* _Direction_:
Locate each line with the string "from" in the listing below and copy it.

[Start Dataset section]

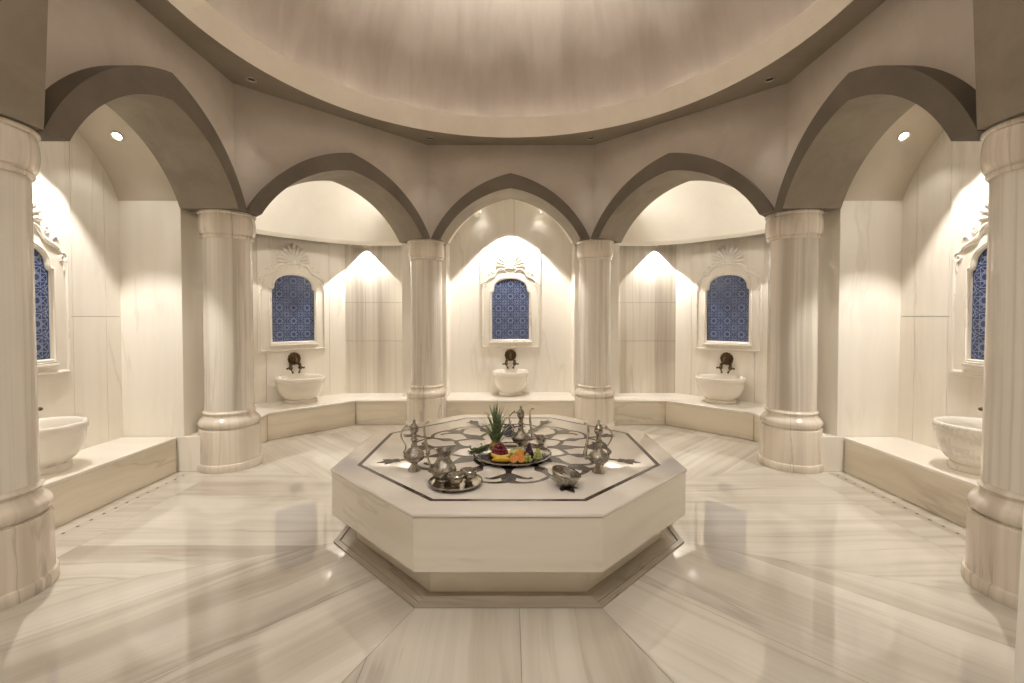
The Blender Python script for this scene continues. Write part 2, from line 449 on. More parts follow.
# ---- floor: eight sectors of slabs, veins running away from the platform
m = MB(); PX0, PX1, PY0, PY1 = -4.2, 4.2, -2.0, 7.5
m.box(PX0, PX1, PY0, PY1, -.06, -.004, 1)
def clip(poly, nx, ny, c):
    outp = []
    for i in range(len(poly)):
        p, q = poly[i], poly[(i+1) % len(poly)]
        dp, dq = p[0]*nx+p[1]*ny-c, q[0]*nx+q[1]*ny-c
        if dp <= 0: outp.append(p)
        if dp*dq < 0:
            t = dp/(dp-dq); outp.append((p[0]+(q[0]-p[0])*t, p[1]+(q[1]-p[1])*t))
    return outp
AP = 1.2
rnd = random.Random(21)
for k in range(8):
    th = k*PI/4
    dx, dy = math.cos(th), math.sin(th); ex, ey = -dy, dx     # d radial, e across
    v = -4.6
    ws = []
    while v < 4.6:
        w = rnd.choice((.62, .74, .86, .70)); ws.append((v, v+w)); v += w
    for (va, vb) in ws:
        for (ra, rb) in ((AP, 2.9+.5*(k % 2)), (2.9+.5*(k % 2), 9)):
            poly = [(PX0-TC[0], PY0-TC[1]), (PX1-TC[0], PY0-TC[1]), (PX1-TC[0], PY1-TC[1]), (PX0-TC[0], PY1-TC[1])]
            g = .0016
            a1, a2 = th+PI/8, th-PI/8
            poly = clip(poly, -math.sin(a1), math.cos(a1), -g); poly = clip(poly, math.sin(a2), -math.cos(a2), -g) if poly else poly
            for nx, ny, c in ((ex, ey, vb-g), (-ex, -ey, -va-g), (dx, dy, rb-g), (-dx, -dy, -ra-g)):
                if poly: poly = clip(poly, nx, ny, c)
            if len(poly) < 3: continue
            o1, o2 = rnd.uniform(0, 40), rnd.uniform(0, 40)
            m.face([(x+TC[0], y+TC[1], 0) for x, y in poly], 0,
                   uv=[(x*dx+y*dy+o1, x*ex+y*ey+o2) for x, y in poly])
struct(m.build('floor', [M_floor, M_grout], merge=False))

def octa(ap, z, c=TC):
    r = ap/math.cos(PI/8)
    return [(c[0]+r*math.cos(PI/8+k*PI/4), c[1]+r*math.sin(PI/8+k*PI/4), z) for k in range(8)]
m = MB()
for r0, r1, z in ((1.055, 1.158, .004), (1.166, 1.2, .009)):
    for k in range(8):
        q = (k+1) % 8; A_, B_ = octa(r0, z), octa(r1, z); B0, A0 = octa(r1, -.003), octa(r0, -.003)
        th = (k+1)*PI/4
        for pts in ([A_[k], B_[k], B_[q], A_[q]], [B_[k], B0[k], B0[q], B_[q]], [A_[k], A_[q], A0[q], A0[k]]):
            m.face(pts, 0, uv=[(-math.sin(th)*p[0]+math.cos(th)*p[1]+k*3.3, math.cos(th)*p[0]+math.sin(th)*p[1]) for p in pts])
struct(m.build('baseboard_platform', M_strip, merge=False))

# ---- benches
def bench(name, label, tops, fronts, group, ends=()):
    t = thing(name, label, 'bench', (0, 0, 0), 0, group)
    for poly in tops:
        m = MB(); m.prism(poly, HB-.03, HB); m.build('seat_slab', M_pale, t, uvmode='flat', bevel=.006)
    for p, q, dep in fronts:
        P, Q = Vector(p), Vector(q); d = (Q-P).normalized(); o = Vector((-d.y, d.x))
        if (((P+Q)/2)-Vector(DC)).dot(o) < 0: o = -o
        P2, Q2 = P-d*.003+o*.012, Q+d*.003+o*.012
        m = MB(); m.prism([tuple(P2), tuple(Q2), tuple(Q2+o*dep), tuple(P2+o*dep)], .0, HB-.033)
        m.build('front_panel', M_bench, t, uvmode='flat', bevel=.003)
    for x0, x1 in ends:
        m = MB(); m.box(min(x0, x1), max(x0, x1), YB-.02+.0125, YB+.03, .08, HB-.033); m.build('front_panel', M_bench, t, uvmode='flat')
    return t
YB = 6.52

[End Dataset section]

* _Result of the task_:
The Blender Python script for this scene continues. Write part 2, from line 449 on. More parts follow.
# ---- floor: eight sectors of slabs, veins running away from the platform